Le Tenori-on dessine ses notes de lumière. Confort d'écoute dû au niveau sonore calibré sur la puissance acoustique du violoncelle et de la clarinette basse. Une partie de plaisir encore plus agréable qu'annoncée. Vincent et Antonin-Tri sortent de l'ombre après le prologue radiophonique de la Mascarade Machine. Zapping France Culture. Face à moi, les deux encyclopédistes s'en donnent à cœur joie. Leurs instruments tissent une toile harmonique merveilleuse. Il est rare que je garde à l'oreille ce qui fut improvisé. Dans le TGV qui me ramène à Paris je me repasse les meilleurs moments comme s'ils avaient été enregistrés. Dans la pièce qui précède l'entr'acte je transforme le son de mes camarades avec le H3000, peignant des nuages spectraux qui les enveloppent. Je me vois les écouter. On plane.

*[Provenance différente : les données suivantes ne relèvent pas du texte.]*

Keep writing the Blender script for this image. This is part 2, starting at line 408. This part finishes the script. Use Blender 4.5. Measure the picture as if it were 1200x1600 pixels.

Le trio avec piano préparé fonctionne au delà de nos espérances. La boîte à musique de l'array mbira insiste sur le lyrisme et la tendresse de notre ensemble. Le public semble s'amuser autant que nous. Blues au ballon de baudruche, pop à la Sigur Rós, samba du XXIe siècle, musique d'un film que nous avions composée, rien n'était prévu. Nous prenons date pour une séance de studio qui immortalisera nos élucubrations oniriques. Entre temps nous aurons joué Dépaysages à Montreuil le 18 novembre prochain, avec les images travaillées en temps réel du vidéaste Jacques Perconte.